**Instructions for the task:**
Each line from the start of the data below through the one containing "return (f(r), f(g), f(b), 1)" must be reproduced exactly.

_ _ _ _ _ _ _

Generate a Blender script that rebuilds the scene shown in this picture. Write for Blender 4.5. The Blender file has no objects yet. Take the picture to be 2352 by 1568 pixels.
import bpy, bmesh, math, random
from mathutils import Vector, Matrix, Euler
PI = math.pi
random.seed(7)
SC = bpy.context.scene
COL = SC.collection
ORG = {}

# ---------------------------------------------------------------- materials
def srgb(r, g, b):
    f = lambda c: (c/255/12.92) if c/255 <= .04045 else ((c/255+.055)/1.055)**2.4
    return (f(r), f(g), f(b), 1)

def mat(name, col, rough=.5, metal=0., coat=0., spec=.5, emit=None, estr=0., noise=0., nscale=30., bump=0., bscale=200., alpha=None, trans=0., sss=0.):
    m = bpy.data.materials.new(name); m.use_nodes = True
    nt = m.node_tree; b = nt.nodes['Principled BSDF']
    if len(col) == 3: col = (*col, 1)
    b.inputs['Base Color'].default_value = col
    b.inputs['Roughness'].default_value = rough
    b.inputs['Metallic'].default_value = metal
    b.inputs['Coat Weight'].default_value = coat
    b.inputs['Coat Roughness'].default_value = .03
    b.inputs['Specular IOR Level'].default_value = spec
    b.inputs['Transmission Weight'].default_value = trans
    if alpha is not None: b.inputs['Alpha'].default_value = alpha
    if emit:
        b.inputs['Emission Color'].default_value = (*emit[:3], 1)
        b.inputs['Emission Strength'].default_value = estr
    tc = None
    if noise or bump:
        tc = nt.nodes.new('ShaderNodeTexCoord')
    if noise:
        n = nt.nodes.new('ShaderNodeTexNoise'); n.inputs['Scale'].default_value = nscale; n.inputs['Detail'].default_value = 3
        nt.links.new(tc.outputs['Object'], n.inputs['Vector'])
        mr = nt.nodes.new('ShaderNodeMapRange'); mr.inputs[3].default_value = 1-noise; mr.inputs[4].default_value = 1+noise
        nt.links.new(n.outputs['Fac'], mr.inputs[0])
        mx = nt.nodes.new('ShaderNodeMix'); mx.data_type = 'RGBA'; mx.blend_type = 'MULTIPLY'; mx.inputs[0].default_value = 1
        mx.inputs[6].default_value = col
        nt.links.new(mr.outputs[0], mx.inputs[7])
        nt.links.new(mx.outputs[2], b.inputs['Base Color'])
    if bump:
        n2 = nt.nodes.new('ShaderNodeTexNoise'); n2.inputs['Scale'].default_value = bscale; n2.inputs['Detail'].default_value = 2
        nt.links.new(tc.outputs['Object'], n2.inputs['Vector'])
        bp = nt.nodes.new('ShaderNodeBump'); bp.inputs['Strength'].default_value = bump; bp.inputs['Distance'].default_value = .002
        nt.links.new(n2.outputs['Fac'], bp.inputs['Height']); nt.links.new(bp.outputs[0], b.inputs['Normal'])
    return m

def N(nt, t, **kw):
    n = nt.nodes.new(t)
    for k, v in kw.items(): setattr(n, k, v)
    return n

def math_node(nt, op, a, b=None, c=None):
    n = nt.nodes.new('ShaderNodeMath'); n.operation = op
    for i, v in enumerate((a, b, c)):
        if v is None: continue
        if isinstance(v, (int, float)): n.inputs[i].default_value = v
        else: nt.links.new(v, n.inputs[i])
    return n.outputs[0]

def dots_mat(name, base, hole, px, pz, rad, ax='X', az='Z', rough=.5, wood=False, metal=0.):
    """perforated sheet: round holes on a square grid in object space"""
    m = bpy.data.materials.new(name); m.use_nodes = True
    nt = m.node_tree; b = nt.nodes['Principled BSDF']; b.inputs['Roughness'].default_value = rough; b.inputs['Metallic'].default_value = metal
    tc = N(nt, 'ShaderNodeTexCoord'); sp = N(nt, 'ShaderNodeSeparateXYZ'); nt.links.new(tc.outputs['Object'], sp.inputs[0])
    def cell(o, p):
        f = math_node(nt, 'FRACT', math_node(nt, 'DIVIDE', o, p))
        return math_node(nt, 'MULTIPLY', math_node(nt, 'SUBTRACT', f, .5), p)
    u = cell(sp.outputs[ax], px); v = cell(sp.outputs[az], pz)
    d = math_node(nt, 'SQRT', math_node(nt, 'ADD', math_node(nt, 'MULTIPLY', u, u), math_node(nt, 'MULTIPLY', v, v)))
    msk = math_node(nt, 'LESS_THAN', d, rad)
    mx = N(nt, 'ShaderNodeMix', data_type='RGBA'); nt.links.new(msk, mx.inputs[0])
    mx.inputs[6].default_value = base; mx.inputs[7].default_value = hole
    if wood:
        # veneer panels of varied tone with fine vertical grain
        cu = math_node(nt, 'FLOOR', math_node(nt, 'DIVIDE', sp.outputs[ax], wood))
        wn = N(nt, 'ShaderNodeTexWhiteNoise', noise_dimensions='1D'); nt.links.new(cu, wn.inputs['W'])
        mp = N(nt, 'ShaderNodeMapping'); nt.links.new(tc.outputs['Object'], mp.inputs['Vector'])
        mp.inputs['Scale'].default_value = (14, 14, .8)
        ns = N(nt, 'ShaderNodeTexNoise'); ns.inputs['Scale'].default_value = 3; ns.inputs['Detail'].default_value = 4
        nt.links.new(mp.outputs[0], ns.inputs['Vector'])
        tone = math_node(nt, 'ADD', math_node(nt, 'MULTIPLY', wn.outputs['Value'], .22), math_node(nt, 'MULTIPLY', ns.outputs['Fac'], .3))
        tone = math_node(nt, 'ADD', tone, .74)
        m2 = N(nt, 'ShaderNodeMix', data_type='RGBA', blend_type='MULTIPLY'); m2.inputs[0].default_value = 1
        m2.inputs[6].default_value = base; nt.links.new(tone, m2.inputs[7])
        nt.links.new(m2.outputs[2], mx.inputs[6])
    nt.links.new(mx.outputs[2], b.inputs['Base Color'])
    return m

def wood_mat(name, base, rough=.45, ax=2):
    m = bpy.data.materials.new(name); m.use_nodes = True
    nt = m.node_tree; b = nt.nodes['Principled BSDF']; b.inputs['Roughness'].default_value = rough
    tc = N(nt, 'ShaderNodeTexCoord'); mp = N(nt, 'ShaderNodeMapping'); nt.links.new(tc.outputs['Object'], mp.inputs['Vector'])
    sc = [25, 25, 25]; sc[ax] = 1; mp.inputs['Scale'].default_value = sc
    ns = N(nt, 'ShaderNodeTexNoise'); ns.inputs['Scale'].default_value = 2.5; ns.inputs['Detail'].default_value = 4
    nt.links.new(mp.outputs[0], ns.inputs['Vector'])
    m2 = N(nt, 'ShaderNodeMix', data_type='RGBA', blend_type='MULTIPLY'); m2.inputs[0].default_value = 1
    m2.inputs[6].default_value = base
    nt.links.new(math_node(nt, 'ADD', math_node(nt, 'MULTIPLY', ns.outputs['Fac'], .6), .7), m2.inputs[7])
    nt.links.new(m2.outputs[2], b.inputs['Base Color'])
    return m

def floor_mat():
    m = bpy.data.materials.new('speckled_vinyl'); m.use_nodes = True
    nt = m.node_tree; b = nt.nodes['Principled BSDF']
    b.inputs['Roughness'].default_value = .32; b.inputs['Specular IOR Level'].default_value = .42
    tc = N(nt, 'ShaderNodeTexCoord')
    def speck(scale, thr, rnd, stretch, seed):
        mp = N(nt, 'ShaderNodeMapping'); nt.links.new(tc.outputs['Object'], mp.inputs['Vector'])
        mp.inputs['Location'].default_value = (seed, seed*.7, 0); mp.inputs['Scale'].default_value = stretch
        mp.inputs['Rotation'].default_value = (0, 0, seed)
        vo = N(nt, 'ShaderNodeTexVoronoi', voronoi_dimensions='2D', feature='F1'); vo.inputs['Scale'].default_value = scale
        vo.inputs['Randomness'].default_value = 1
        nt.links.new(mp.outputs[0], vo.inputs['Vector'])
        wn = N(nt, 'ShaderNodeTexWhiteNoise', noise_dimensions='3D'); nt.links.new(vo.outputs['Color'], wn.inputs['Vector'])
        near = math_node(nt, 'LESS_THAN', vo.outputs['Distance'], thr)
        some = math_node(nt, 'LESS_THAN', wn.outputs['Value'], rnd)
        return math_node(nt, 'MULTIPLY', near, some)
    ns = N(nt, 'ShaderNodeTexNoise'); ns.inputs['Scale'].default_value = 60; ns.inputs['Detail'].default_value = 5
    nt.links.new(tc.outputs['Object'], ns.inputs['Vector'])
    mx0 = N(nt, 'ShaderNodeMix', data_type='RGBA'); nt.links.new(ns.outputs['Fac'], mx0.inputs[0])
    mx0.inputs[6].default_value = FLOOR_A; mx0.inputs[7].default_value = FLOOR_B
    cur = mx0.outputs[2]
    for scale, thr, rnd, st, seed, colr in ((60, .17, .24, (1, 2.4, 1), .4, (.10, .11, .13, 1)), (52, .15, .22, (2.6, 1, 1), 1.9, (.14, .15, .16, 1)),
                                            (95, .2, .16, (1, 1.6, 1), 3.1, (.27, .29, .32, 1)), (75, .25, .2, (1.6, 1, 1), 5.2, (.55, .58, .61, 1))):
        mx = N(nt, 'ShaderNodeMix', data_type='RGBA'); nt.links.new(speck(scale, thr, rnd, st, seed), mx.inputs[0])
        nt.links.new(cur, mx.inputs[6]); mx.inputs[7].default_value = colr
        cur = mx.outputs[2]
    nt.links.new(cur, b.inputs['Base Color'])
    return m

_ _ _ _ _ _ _

**Complete answer:**
Generate a Blender script that rebuilds the scene shown in this picture. Write for Blender 4.5. The Blender file has no objects yet. Take the picture to be 2352 by 1568 pixels.
import bpy, bmesh, math, random
from mathutils import Vector, Matrix, Euler
PI = math.pi
random.seed(7)
SC = bpy.context.scene
COL = SC.collection
ORG = {}

# ---------------------------------------------------------------- materials
def srgb(r, g, b):
    f = lambda c: (c/255/12.92) if c/255 <= .04045 else ((c/255+.055)/1.055)**2.4
    return (f(r), f(g), f(b), 1)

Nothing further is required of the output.